- [Task data]:
***

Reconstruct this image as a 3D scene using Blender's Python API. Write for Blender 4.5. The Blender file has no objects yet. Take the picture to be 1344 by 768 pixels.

***

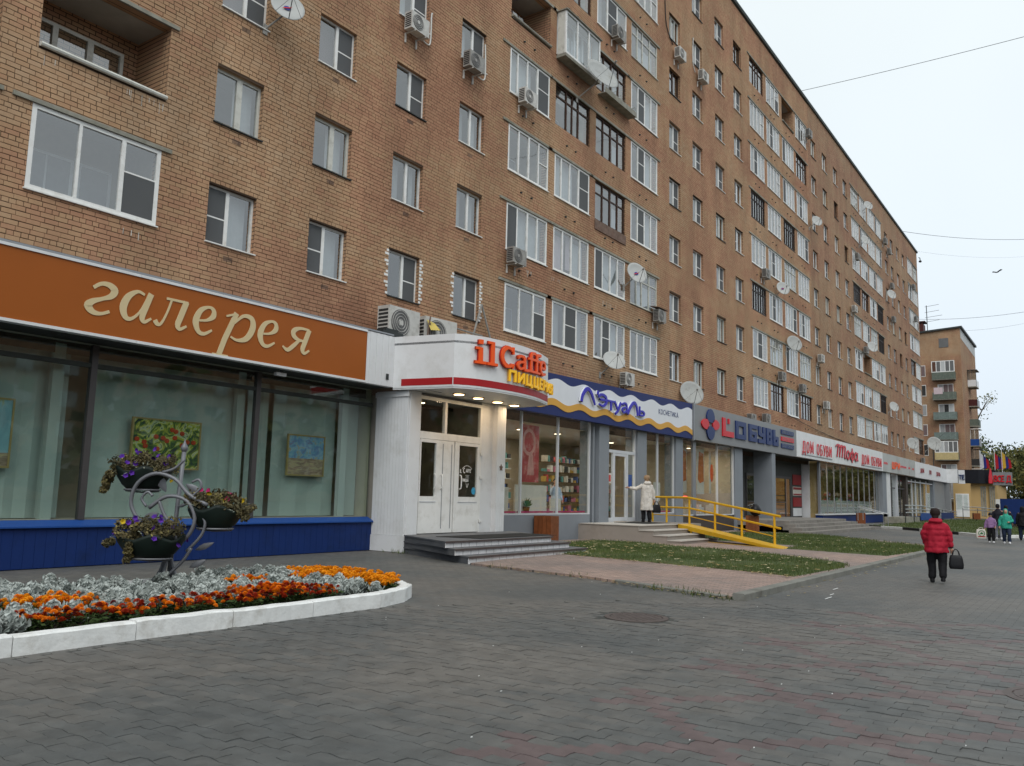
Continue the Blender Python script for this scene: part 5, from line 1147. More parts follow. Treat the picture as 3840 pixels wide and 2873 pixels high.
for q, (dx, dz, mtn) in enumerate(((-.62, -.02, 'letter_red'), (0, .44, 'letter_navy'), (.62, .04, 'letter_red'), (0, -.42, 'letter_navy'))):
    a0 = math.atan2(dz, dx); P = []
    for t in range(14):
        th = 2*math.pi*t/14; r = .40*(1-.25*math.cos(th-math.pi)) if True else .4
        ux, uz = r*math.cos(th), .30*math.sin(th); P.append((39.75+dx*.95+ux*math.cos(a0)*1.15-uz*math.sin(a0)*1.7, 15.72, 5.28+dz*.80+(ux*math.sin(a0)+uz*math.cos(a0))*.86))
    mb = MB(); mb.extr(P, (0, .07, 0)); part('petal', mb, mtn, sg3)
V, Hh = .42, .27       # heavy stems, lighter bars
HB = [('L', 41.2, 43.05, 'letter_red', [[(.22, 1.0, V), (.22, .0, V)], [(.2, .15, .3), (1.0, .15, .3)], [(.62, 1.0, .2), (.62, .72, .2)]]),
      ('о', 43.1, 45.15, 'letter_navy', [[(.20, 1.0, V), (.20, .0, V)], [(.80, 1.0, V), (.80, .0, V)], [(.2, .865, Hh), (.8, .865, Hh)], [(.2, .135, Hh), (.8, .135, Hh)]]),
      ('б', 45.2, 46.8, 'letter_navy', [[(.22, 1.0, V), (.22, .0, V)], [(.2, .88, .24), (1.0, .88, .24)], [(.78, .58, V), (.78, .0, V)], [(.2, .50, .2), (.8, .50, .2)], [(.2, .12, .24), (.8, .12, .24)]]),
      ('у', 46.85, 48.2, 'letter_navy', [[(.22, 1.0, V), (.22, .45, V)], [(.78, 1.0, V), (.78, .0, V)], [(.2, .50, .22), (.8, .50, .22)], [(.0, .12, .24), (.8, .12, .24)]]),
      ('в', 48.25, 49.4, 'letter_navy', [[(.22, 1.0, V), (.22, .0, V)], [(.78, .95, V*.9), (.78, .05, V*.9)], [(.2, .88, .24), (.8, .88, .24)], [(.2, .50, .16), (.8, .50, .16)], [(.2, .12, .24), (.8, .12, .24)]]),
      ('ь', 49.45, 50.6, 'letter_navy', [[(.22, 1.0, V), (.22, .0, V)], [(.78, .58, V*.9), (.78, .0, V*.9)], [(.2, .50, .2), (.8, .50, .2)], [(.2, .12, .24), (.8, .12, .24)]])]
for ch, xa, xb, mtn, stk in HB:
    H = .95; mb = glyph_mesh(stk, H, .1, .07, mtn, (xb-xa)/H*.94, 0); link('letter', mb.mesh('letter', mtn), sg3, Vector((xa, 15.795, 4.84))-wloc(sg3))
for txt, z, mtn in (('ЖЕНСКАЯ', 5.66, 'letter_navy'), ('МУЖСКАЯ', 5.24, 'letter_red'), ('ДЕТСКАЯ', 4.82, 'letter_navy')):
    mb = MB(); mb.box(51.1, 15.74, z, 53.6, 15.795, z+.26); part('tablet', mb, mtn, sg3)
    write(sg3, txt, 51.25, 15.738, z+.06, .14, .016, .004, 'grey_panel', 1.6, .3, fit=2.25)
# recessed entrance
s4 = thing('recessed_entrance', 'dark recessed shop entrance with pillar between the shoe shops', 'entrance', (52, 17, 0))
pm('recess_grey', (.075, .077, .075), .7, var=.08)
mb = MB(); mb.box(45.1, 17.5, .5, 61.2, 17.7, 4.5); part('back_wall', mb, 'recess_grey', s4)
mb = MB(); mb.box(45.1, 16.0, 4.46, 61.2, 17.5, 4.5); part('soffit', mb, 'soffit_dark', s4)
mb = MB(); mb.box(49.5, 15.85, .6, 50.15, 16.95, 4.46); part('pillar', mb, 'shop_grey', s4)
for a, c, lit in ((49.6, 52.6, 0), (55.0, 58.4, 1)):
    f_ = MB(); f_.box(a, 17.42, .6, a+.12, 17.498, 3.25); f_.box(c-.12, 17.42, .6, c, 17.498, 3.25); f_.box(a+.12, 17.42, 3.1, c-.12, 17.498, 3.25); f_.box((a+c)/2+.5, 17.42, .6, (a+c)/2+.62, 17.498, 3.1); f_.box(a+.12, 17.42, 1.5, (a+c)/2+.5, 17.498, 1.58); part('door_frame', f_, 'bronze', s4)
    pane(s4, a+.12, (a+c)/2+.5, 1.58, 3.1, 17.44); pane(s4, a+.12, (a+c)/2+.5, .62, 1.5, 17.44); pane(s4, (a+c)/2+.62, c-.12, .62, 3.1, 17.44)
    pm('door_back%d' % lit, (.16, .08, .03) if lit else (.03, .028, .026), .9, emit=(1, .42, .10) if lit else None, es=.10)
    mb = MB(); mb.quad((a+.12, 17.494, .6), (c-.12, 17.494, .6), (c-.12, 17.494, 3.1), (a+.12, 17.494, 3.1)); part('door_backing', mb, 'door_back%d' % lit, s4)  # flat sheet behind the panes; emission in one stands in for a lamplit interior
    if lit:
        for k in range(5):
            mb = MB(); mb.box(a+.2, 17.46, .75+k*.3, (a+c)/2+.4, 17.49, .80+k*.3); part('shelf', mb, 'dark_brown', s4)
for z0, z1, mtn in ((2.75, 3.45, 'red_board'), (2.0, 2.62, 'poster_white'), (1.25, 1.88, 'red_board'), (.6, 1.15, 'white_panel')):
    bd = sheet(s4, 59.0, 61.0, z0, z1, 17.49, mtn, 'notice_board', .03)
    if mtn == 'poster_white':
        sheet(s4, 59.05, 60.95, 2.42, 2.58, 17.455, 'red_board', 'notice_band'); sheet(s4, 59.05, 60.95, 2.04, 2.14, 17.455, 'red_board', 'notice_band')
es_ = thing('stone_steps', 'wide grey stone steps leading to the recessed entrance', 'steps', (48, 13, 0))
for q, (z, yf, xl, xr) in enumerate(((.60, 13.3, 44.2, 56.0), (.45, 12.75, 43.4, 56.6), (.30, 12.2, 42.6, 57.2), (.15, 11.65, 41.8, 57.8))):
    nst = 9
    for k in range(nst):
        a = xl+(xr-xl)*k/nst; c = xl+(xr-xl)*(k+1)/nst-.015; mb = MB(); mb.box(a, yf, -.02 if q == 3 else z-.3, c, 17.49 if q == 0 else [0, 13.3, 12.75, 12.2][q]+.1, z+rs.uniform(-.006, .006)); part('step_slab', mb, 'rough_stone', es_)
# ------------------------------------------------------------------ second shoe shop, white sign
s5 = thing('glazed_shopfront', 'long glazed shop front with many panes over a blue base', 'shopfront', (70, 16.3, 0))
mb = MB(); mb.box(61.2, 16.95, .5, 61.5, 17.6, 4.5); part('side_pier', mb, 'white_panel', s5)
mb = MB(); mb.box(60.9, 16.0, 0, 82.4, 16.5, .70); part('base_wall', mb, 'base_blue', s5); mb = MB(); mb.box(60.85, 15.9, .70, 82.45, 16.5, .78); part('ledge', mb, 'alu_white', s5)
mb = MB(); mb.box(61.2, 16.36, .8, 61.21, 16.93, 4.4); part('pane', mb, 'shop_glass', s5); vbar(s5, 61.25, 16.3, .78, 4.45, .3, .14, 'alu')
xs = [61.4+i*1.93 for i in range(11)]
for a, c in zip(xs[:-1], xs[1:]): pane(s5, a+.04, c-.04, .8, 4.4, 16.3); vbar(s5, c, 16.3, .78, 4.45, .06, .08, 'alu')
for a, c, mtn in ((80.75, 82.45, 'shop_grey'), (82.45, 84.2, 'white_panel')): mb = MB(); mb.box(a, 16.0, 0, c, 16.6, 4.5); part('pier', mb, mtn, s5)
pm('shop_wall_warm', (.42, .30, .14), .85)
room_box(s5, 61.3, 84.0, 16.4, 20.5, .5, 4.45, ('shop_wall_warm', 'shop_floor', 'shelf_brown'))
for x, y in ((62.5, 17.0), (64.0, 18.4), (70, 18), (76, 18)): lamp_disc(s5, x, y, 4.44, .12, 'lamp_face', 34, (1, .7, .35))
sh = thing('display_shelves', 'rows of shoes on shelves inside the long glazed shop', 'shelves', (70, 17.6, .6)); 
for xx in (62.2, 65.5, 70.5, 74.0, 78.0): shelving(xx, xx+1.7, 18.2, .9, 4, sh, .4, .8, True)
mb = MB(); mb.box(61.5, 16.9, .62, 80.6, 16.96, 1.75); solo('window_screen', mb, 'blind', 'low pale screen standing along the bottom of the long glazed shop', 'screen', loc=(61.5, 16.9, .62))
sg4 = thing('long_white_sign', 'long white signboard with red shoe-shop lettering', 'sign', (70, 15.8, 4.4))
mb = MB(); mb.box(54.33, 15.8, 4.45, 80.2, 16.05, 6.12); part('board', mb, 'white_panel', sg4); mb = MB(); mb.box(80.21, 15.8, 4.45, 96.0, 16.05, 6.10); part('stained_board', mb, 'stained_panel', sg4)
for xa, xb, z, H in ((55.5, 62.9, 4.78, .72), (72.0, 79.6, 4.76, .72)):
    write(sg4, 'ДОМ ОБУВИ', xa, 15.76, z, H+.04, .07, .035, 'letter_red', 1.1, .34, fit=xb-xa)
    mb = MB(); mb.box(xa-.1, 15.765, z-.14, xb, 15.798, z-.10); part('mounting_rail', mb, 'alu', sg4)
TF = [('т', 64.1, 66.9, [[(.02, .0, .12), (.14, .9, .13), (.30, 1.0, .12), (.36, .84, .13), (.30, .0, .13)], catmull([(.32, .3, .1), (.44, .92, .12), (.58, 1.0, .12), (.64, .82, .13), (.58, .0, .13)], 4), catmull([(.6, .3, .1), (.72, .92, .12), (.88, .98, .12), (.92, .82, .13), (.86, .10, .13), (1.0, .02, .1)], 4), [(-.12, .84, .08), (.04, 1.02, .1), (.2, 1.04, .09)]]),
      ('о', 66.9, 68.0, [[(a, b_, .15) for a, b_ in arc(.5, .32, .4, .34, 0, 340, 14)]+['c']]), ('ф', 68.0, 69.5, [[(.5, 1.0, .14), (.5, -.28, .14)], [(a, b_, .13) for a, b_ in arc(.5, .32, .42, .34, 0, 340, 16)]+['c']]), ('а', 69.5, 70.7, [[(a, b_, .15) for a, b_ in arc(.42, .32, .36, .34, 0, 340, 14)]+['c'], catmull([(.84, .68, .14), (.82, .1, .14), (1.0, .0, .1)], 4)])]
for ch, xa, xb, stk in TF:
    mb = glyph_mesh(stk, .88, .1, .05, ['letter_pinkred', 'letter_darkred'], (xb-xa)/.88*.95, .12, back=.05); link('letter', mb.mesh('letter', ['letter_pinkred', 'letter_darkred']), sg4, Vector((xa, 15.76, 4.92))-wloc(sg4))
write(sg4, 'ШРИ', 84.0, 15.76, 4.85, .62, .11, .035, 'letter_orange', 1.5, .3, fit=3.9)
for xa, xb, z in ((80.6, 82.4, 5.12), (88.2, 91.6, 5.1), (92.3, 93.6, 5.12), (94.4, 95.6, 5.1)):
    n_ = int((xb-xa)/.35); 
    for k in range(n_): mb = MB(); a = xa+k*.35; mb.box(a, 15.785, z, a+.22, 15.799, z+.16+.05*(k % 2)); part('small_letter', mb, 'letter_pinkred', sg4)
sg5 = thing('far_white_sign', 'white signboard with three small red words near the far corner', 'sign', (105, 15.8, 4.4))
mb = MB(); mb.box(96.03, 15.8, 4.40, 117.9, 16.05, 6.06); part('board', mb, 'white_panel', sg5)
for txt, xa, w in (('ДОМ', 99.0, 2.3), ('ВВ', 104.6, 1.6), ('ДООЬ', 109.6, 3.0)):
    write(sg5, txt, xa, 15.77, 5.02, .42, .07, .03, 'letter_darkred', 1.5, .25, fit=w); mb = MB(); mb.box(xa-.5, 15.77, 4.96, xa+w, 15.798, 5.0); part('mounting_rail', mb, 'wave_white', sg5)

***

Among the entries above, find the line with "mb = MB(); mb.box(45.1, 17.5, .5, 61.2, 17.7, 4.5);" and the line with "mb = MB(); mb.box(45.1, 16.0, 4.46, 61.2, 17.5, 4.5);"; give again exactly these two lines and all lines between them.

mb = MB(); mb.box(45.1, 17.5, .5, 61.2, 17.7, 4.5); part('back_wall', mb, 'recess_grey', s4)
mb = MB(); mb.box(45.1, 16.0, 4.46, 61.2, 17.5, 4.5); part('soffit', mb, 'soffit_dark', s4)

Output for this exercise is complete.